Carrier-Carrier Correlations in an Optically Excited Single Semiconductor Quantum Dot

TL;DR

This study uses advanced optical microscopy and theoretical modeling to analyze the emission spectra of single quantum dots, revealing how carrier interactions and thermalization influence multi-line photoluminescence.

Contribution

It provides a detailed explanation of multi-line emission in quantum dots by combining experimental spectroscopy with many-body Hamiltonian calculations, highlighting the role of carrier correlations.

Findings

Single quantum dots emit a few narrow spectral lines.

Carrier interactions cause multi-line spectra and spectral shifts.

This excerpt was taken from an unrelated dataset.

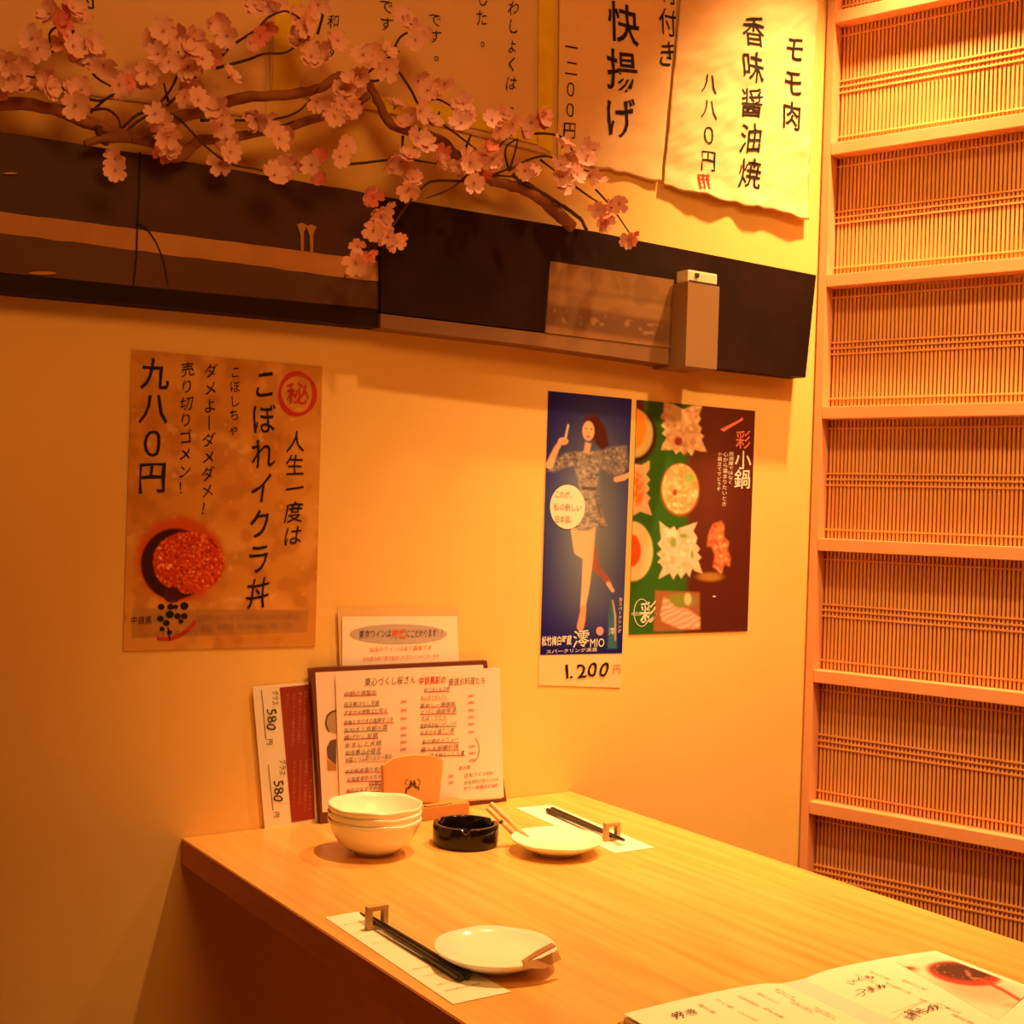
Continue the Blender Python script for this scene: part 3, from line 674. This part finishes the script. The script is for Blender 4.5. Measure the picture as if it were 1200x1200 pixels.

Fast thermalization leads to rapid multiexciton relaxation.

Abstract

We applied low temperature diffraction limited confocal optical microscopy to spatially resolve, and spectroscopically study photoluminescence from single self-assembled semiconductor quantum dots. Using selective wavelength imaging we unambiguously demonstrated that a single photoexcited quantum dot emits light in a few very narrow spectral lines. The measured spectrum and its dependence on the power of either cw or pulsed excitation are explained by taking carrier correlations into account. We solve numerically a many body Hamiltonian for a model quantum dot, and we show that the multi line emission spectrum is due to optical transitions between confined exciton multiplexes. We furthermore show that the electron-electron and hole-hole exchange interaction is responsible for the typical appearance of pairs in the photoluminescence spectra and for the appearance of red shifted new lines as the excitation power increases. The fact that only a few spectral lines appear in the emission spectrum strongly indicates fast thermalization. This means that a multiexciton relaxes to its ground state much faster than its radiative lifetime.